Exercise objective: Return the lines below exactly, from the first line to the line that contains "PI = math.pi". Leave out pictures.

Data provided:
= = = = = = =
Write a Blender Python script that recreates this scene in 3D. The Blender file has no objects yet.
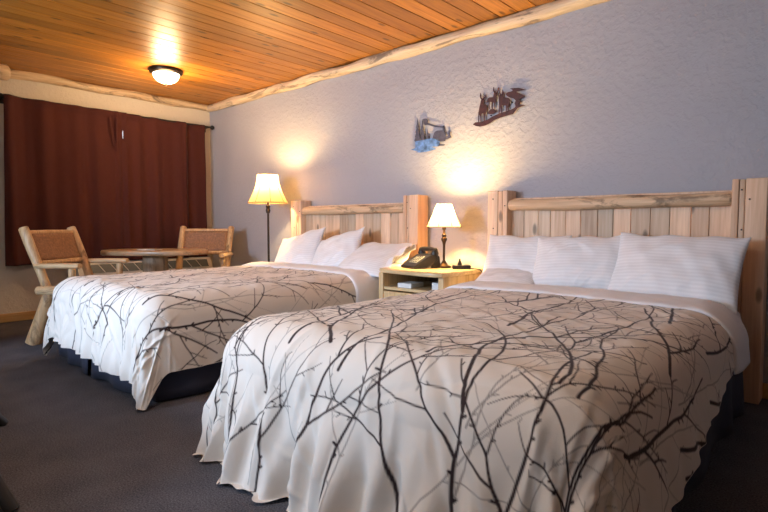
import bpy, math, random
import numpy as np
from mathutils import Vector, Matrix
C = bpy.context.scene.collection
R = math.radians
PI = math.pi

# ------------------------------------------------------------------ helpers
def obj(name, vf, m, parent=None, loc=(0, 0, 0), rot=(0, 0, 0), smooth=True, sharp=40):
    """link a (verts, faces) pair as one mesh object"""
    v, f = vf[0], vf[1]
    me = bpy.data.meshes.new(name)
    me.from_pydata([tuple(p) for p in v], [], f)
    me.update()
    if smooth:
        me.polygons.foreach_set('use_smooth', [True] * len(me.polygons))
        try:
            me.set_sharp_from_angle(angle=R(sharp))
        except Exception:
            pass
    mats = m if isinstance(m, (list, tuple)) else [m]
    for k in mats:
        me.materials.append(k)
    if len(vf) > 2 and vf[2] is not None:
        a = me.attributes.new('tint', 'FLOAT', 'FACE')
        a.data.foreach_set('value', vf[2])
    o = bpy.data.objects.new(name, me)
    o.location = loc
    o.rotation_euler = rot
    if parent:
        o.parent = parent
    C.objects.link(o)
    return o

def tag(o, label, cat, group=None):
    o['label'] = label
    o['category'] = cat
    if group:
        o['group'] = group
    return o

def thing(name, label, cat, loc=(0, 0, 0), rotz=0, group=None):
    o = bpy.data.objects.new(name, None)
    o.empty_display_size = .1
    C.objects.link(o)
    o.location = loc
    o.rotation_euler = (0, 0, rotz)
    return tag(o, label, cat, group)

def struct(name, vf, m, **k):
    o = obj(name, vf, m, **k)
    o['kind'] = 'structure'
    return o

def copy_tree(o, parent=None):
    c = o.copy()
    C.objects.link(c)
    if parent:
        c.parent = parent
    for ch in list(o.children):
        copy_tree(ch, c)
    return c

def merge(*parts):
    V, F, T = [], [], []
    has = any(len(p) > 2 and p[2] is not None for p in parts)
    for p in parts:
        n = len(V)
        V += [tuple(q) for q in p[0]]
        F += [[i + n for i in f] for f in p[1]]
        T += list(p[2]) if len(p) > 2 and p[2] is not None else [.5] * len(p[1])
    return (V, F, T) if has else (V, F)

def xf(vf, M):
    return ([tuple(M @ Vector(p)) for p in vf[0]],) + tuple(vf[1:])

def box(x0, x1, y0, y1, z0, z1, b=0.0):
    if b <= 0:
        v = [(x, y, z) for z in (z0, z1) for x, y in ((x0, y0), (x1, y0), (x1, y1), (x0, y1))]
        return v, [[3, 2, 1, 0], [4, 5, 6, 7], [0, 1, 5, 4], [1, 2, 6, 5], [2, 3, 7, 6], [3, 0, 4, 7]]
    poly = []
    for cx, cy, a0 in ((x1 - b, y0 + b, -90), (x1 - b, y1 - b, 0), (x0 + b, y1 - b, 90), (x0 + b, y0 + b, 180)):
        for k in range(4):
            a = R(a0 + 30 * k)
            poly.append((cx + b * math.cos(a), cy + b * math.sin(a)))
    return bevel_prism(poly, z0, z1, b)

def inset(poly, d):
    cx = sum(p[0] for p in poly) / len(poly)
    cy = sum(p[1] for p in poly) / len(poly)
    out = []
    n = len(poly)
    for i in range(n):
        p0, p1, p2 = Vector(poly[i - 1]), Vector(poly[i]), Vector(poly[(i + 1) % n])
        e1, e2 = (p1 - p0), (p2 - p1)
        n1, n2 = Vector((-e1.y, e1.x)), Vector((-e2.y, e2.x))
        nn = n1.normalized() + n2.normalized()
        nn = nn.normalized() if nn.length > 1e-6 else n1.normalized()
        q = p1 + nn * d
        out.append((q.x, q.y))
    return out

def bevel_prism(poly, z0, z1, b=.004, seg=3):
    """prism over a counter-clockwise outline with rounded top and bottom edges"""
    n = len(poly)
    V, F = [], []
    rings = []
    prof = []
    for k in range(seg + 1):
        a = PI / 2 * k / seg
        prof.append((b * (1 - math.sin(a)), z0 + b * (1 - math.cos(a))))
    for k in range(seg + 1):
        a = PI / 2 * k / seg
        prof.append((b * (1 - math.cos(a)), z1 - b * (1 - math.sin(a))))
    for d, z in prof:
        ip = inset(poly, d) if d > 1e-9 else poly
        rings.append(len(V))
        V += [(x, y, z) for x, y in ip]
    for k in range(len(rings) - 1):
        a, c = rings[k], rings[k + 1]
        for i in range(n):
            j = (i + 1) % n
            F.append([a + i, a + j, c + j, c + i])
    F.append([rings[0] + i for i in reversed(range(n))])
    F.append([rings[-1] + i for i in range(n)])
    return V, F

def lathe(prof, seg=32, axis_loc=(0, 0, 0), cap=True):
    V, F = [], []
    for r, z in prof:
        for i in range(seg):
            a = 2 * PI * i / seg
            V.append((axis_loc[0] + r * math.cos(a), axis_loc[1] + r * math.sin(a), axis_loc[2] + z))
    for k in range(len(prof) - 1):
        for i in range(seg):
            j = (i + 1) % seg
            F.append([k * seg + i, k * seg + j, (k + 1) * seg + j, (k + 1) * seg + i])
    if cap:
        F.append([i for i in reversed(range(seg))])
        F.append([(len(prof) - 1) * seg + i for i in range(seg)])
    return V, F

def tube(pts, r, seg=12, rnd=0.0, seed=0, flat=1.0, knob=0.25):
    """round bar along points; rnd makes it a hand peeled log"""
    rg = random.Random(seed)
    P = [Vector(p) for p in pts]
    rr = r if isinstance(r, (list, tuple)) else [r] * len(P)
    # resample when a log
    if rnd > 0:
        Q, q = [], []
        for i in range(len(P) - 1):
            L = (P[i + 1] - P[i]).length
            m = max(2, int(L / .06))
            for k in range(m):
                Q.append(P[i].lerp(P[i + 1], k / m))
                q.append(rr[i] + (rr[i + 1] - rr[i]) * k / m)
        Q.append(P[-1]); q.append(rr[-1])
        P, rr = Q, q
    # rounded ends
    d0, d1 = (P[1] - P[0]).normalized(), (P[-1] - P[-2]).normalized()
    e0, e1 = rr[0] * knob, rr[-1] * knob
    P = [P[0], P[0] + d0 * e0] + P[1:-1] + [P[-1] - d1 * e1, P[-1]]
    rr = [rr[0] * .8, rr[0]] + list(rr[1:-1]) + [rr[-1], rr[-1] * .8]
    V, F = [], []
    up = Vector((0, 0, 1)) if abs(d0.z) < .9 else Vector((1, 0, 0))
    ph = [rg.random() * 6.28 for _ in range(6)]
    for k, p in enumerate(P):
        t = (P[min(k + 1, len(P) - 1)] - P[max(k - 1, 0)]).normalized()
        sx = t.cross(up).normalized()
        sy = sx.cross(t).normalized()
        off = (sx * math.sin(k * .55 + ph[0]) + sy * math.cos(k * .43 + ph[1])) * rnd * rr[k] * .5
        for i in range(seg):
            a = 2 * PI * i / seg
            w = 1 + rnd * (.5 * math.sin(2 * a + ph[2] + k * .3) + .35 * math.sin(3 * a + ph[3] - k * .5) + .3 * math.sin(k * .9 + ph[4]))
            V.append(p + off + (sx * math.cos(a) + sy * math.sin(a) * flat) * rr[k] * w)
    n = len(P)
    for k in range(n - 1):
        for i in range(seg):
            j = (i + 1) % seg
            F.append([k * seg + i, k * seg + j, (k + 1) * seg + j, (k + 1) * seg + i])
    F.append([i for i in reversed(range(seg))])
    F.append([(n - 1) * seg + i for i in range(seg)])
    return V, F

def grid(fn, nu, nv):
    V = [fn(i / nu, j / nv) for j in range(nv + 1) for i in range(nu + 1)]
    F = [[j * (nu + 1) + i, j * (nu + 1) + i + 1, (j + 1) * (nu + 1) + i + 1, (j + 1) * (nu + 1) + i]
         for j in range(nv) for i in range(nu)]
    return V, F

def grooved(width_list, length, depth, gap, gd, seed, along='z'):
    """one board wall: boards side by side on +X, their face at y=0 looking to -Y, V groove between them"""
    rg = random.Random(seed)
    xs, tint = [], []
    x = 0
    for w in width_list:
        t = rg.random()
        xs += [(x + gap, 0, t), (x + w - gap, 0, t), (x + w, gd, t), (x + w, gd, t)][:3] if xs else [(x, 0, t), (x + w - gap, 0, t), (x + w, gd, t)]
        x += w
    xs[-1] = (x, 0, xs[-1][2])
    V, F, T = [], [], []
    for px, py, t in xs:
        V += [(px, py, 0), (px, py, length), (px, depth, 0), (px, depth, length)]
    for i in range(len(xs) - 1):
        a, b = 4 * i, 4 * i + 4
        F += [[a, b, b + 1, a + 1], [a + 2, a + 3, b + 3, b + 2], [a + 1, b + 1, b + 3, a + 3], [a, a + 2, b + 2, b]]
        T += [xs[i][2]] * 4
    b = 4 * (len(xs) - 1)
    F += [[0, 1, 3, 2], [b, b + 2, b + 3, b + 1]]
    T += [.5, .5]
    return V, F, T

# ---------------------------------------------------------------- materials
class NT:
    def __init__(s, name):
        s.m = bpy.data.materials.new(name)
        s.m.use_nodes = True
        s.t = s.m.node_tree
        s.b = s.t.nodes['Principled BSDF']
        s.out = s.t.nodes['Material Output']
    def n(s, typ, **kw):
        nd = s.t.nodes.new(typ)
        for k, v in kw.items():
            if k.startswith('i_'):
                key = k[2:]
                key = int(key) if key.isdigit() else key.replace('_', ' ')
                nd.inputs[key].default_value = v
            else:
                setattr(nd, k, v)
        return nd
    def l(s, a, b):
        s.t.links.new(a, b)
    def mix(s, fac, a, b, mode='MIX'):
        nd = s.t.nodes.new('ShaderNodeMix')
        nd.data_type = 'RGBA'
        nd.blend_type = mode
        for sock, v in ((nd.inputs[0], fac), (nd.inputs[6], a), (nd.inputs[7], b)):
            if hasattr(v, 'is_linked') or hasattr(v, 'links'):
                s.l(v, sock)
            elif isinstance(v, (int, float)):
                sock.default_value = v
            else:
                sock.default_value = (*v, 1) if len(v) == 3 else v
        return nd.outputs[2]
    def math(s, op, a, b=0.0, c=0.0):
        nd = s.t.nodes.new('ShaderNodeMath')
        nd.operation = op
        for sock, v in zip(nd.inputs, (a, b, c)):
            if isinstance(v, (int, float)):
                sock.default_value = v
            else:
                s.l(v, sock)
        return nd.outputs[0]
    def ramp(s, fac, stops):
        nd = s.t.nodes.new('ShaderNodeValToRGB')
        el = nd.color_ramp.elements
        while len(el) < len(stops):
            el.new(.5)
        for e, (p, c) in zip(el, stops):
            e.position = p
            e.color = (*c, 1) if not isinstance(c, (int, float)) else (c, c, c, 1)
        s.l(fac, nd.inputs[0])
        return nd.outputs[0]
    def bump(s, h, strength=.3, dist=.01):
        nd = s.n('ShaderNodeBump', i_Strength=strength, i_Distance=dist)
        s.l(h, nd.inputs['Height'])
        s.l(nd.outputs[0], s.b.inputs['Normal'])
    def coords(s, scale=(1, 1, 1), kind='Object'):
        tc = s.n('ShaderNodeTexCoord')
        mp = s.n('ShaderNodeMapping')
        mp.inputs['Scale'].default_value = scale
        s.l(tc.outputs[kind], mp.inputs['Vector'])
        return mp.outputs[0]

def m_plain(name, col, rough=.5, metal=0, spec=.5, coat=0, nscale=0, namt=.15, bump=0):
    t = NT(name)
    t.b.inputs['Base Color'].default_value = (*col, 1)
    t.b.inputs['Roughness'].default_value = rough
    t.b.inputs['Metallic'].default_value = metal
    t.b.inputs['Specular IOR Level'].default_value = spec
    t.b.inputs['Coat Weight'].default_value = coat
    if nscale:
        no = t.n('ShaderNodeTexNoise', i_Scale=nscale, i_Detail=4.0)
        t.l(t.coords(), no.inputs['Vector'])
        d = tuple(c * (1 - namt) for c in col)
        u = tuple(min(1, c * (1 + namt)) for c in col)
        t.l(t.ramp(no.outputs[0], [(.3, d), (.7, u)]), t.b.inputs['Base Color'])
        if bump:
            t.bump(no.outputs[0], bump, .005)
    return t.m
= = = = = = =
Result for this task:
Write a Blender Python script that recreates this scene in 3D. The Blender file has no objects yet.
import bpy, math, random
import numpy as np
from mathutils import Vector, Matrix
C = bpy.context.scene.collection
R = math.radians
PI = math.pi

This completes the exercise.